I don't think Google has the appropriate interest in making legal information accessible and, even if it did, it is not a matter of slapping a search engine onto the content and solving the problem.

The alternatives to Westlaw and Lexisnexis on primary law have, so far, have been of two types. One includes the lawyer-funded efforts like CanLII in Canada, or Casemaker which began as a consortium of bar associations whose members funded development. The other are funded in other ways but essentially fall into the two same categories, LIIs and mid-tier products like Fastcase, Loislaw, Versuslaw. Free government documents have not tended to be wrangled into a comprehensive enough resource to make them good alternatives.

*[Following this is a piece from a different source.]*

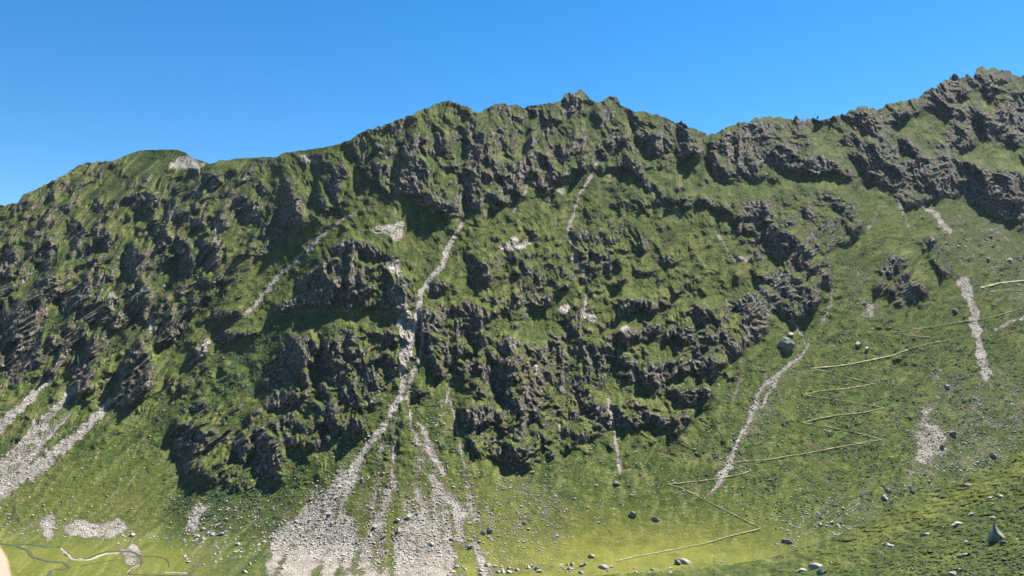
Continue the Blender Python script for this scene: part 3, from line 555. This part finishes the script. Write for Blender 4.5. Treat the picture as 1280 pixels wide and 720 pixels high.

Lawyers do not solely become aware of cases through their research tools and then have a "Eureka" moment. If they are pulling a case, they'll have seen it in the local bar news, heard about it from a colleague, or learned about it during a CLE seminar. They might as well pull that case from a freely accessible resource as a fee-based system. Unless lawyers are engaged in detailed research, more and more they can rely on resources other than Westlaw and Lexisnexis for the "good enough" research they require.

To your point on commentary, they are better off purchasing a few softbound books, and then finding the best online resource for their primary law research. It won't necessarily always be of one type, and the strength of freely available primary law means that a subscription to a single resource for a decreasing amount of research may not make sense.